Wyrażając radość z powodu zaplanowanego poświęcenia Rosji Niepokalanemu Sercu Maryi, bp Schneider odpowiada na wątpliwości części katolików odnośnie dodania Ukrainy do aktu, który wedle słów Matki Najświętszej z Objawień Fatimskich miał obejmować właśnie Rosję.
– W roku 1917, kiedy Matka Boża mówiła o Rosji, terytorium dzisiejszej Ukrainy należało do Rosji. W tym czasie Ukraina nie istniała, a jedynie Rosja. Dlatego dziś warto wspomnieć o Ukrainie.
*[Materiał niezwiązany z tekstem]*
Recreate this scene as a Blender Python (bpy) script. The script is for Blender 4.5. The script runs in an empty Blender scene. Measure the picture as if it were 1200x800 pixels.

Gdyby dziś tylko wspomnieć o Rosji, nie uwzględniono by całego terytorium dzisiejszej Ukrainy, ale to terytorium było częścią Rosji w 1917 roku – wyjaśnia w rozmowie z LifeSiteNews.
Zdaniem bp. Schneidera nie powinniśmy martwić się o ważność aktu w kontekście dodania do niego Ukrainy. A jak dodaje, „można się tylko cieszyć, że Papież zaprasza teraz wszystkich biskupów do zjednoczenia się z nim podczas poświęcenia”.
Biskup odpowiada także na pytanie o to, czy dokonanie aktu pociągnie za sobą pokój na Ukrainie. – Konsekracja nie jest sakramentem ani automatyzmem. Wszystko jest w rękach Boga w tym czasie. Naszym zadaniem jest zrobić to, co powiedziała Matka Boża, resztę dokona Opatrzność w takim momencie i takim sposobem, których jeszcze nie znamy – podkreśla.